Thanks @hydn for explanation.
I don’t remember which was for me one of worst oops moment, but I’m pretty hasty
guy and sometimes I don’t keep the correct attention while doing critical operations ![]()
I would say one of most efficent way for manage disaster is having many backup incremental copies of your hard drive or backup images of very critical / important files.
For let you know I tried to manage a backup of a Linux hard drive with Timeshift. It went good, but when I was restoring the image system was not so responsive and it was lacking some modules.
So I think is mandatory have a complete image of hard drive, with all your installed softwares and your importand data.

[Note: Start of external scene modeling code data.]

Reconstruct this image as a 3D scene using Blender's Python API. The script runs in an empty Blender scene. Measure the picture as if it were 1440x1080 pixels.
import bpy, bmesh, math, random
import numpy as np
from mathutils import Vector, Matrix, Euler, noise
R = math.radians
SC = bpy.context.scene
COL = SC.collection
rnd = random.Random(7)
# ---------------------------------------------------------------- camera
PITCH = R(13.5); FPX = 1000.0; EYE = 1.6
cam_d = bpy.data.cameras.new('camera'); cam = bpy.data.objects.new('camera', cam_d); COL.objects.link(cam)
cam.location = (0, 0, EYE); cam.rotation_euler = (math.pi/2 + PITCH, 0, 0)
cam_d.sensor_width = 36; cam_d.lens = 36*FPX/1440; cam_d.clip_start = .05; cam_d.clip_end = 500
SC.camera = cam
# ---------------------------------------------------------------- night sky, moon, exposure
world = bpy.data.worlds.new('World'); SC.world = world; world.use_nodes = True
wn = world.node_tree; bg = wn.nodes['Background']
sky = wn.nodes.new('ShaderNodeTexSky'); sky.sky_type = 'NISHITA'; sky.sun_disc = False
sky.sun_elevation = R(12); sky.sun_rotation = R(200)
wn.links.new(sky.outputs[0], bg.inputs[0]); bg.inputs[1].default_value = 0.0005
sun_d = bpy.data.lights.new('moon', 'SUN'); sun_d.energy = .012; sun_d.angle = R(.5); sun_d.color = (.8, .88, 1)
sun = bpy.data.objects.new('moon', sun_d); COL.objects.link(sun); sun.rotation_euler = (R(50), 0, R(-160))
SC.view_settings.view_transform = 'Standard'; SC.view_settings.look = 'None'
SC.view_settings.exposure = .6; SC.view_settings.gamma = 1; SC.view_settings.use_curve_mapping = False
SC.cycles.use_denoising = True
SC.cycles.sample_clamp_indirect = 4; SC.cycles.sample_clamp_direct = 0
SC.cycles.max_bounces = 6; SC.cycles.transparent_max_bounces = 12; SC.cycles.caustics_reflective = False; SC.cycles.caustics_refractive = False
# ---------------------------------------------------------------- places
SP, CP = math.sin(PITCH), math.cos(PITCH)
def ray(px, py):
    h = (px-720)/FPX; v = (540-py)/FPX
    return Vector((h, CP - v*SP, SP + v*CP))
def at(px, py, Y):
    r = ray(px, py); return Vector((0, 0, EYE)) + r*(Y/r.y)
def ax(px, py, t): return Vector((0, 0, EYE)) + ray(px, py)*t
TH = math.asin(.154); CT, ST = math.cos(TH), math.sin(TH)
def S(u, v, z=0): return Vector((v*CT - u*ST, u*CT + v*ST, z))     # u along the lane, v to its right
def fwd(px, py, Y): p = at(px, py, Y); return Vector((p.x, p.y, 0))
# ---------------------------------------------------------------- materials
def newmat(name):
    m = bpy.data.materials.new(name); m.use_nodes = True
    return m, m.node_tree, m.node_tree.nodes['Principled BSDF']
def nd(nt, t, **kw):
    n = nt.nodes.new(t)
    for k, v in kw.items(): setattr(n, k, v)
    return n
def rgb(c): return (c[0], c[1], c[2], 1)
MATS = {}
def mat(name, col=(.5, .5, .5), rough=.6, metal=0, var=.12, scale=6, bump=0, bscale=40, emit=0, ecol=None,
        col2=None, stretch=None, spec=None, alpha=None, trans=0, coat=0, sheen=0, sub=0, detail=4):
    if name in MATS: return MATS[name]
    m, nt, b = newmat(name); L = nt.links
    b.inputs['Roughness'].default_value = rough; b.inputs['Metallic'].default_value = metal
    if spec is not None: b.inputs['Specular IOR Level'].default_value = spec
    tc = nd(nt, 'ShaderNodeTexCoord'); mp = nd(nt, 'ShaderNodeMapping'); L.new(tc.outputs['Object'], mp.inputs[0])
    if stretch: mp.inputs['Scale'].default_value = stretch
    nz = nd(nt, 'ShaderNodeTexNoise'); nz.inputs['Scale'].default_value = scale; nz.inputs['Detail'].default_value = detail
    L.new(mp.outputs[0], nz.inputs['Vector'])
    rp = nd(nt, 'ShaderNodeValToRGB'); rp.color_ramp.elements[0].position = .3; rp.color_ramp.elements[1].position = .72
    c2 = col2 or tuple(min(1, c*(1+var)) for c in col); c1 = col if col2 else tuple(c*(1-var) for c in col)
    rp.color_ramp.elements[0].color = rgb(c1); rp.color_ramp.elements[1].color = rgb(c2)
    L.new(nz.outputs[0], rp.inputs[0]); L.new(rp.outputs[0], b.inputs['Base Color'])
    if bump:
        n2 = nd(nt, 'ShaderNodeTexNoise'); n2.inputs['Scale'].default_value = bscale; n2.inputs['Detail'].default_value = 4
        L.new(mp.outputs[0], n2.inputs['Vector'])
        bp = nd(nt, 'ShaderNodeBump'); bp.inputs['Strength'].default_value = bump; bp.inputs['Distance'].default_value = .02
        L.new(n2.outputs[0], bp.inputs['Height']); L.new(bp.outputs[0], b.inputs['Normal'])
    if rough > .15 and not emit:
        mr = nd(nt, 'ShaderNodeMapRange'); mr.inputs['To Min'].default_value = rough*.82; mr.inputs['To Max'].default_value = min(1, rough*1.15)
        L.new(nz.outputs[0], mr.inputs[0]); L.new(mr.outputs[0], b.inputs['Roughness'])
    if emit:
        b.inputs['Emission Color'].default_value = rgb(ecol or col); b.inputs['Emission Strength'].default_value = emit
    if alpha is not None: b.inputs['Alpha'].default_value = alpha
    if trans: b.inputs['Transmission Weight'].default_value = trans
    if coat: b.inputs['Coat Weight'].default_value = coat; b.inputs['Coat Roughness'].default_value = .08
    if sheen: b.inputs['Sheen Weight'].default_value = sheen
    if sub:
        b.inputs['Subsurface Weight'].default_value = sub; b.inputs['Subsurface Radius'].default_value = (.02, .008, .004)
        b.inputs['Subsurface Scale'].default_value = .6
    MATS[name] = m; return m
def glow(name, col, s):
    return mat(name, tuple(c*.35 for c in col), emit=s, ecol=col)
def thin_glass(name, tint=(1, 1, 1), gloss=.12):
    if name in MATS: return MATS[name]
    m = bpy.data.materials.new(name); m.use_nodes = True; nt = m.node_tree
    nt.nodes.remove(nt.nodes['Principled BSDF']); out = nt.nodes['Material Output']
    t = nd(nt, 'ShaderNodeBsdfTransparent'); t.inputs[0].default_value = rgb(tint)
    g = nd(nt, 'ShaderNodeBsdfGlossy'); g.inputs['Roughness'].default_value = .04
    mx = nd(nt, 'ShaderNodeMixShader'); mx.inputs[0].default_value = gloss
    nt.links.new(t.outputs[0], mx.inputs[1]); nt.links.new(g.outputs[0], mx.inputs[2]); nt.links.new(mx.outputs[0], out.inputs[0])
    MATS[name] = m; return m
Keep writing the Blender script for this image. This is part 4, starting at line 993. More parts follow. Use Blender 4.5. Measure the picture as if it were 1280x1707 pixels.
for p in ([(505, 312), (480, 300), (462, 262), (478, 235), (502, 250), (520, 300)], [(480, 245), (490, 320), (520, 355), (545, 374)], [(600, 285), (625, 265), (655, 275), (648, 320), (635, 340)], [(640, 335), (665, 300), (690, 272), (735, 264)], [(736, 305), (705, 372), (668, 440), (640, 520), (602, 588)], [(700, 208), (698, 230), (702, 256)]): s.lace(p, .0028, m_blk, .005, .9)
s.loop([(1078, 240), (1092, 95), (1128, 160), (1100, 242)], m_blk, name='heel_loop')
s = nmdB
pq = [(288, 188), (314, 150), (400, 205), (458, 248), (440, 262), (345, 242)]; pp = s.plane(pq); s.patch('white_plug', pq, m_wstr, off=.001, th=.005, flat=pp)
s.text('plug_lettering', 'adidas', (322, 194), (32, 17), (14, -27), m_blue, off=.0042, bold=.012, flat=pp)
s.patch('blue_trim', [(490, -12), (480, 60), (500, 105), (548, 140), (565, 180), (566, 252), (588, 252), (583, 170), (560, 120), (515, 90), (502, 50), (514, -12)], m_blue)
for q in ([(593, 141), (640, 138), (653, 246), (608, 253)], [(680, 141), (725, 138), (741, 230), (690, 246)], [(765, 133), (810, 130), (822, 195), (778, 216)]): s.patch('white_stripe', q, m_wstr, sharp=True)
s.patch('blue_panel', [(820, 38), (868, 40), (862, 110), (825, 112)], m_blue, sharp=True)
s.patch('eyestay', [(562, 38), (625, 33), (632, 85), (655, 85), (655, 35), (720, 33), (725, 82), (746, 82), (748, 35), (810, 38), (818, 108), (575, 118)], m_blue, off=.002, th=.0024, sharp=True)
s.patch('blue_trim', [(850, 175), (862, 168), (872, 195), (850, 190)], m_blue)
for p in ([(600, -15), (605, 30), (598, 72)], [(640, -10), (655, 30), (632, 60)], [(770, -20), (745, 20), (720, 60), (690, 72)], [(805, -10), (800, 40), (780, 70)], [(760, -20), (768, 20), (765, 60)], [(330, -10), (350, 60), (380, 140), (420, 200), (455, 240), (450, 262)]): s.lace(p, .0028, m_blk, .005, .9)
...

Talking about Linux think for example a broken update, the one which completly broke your system, maybe with broken greeter or lightdm, you won’t be able to enter in desktop anymore.
In this case possibles solutions are:
- Wait from repos if the developers push the correct update => this is bad because you don’t know how much time you’ll have a down system
- Login in CLI and see if you can rollback some updates => this might be tricky
- Take a previous snapshot and recover the entire disk, then do later the update => you can manage to recover the system, but you will lose last work done since last backup.
I’m talking about a full system disaster where you are neither able to login in desktop environment.
For just some critical files for example crontab or fstab I think the best practice consist to have a backup copy of the singles important file, in case of broken file you can recover it from backup.
But yes, with this practice you need to be constant with backup, at least one at week or better maybe by scheduling them.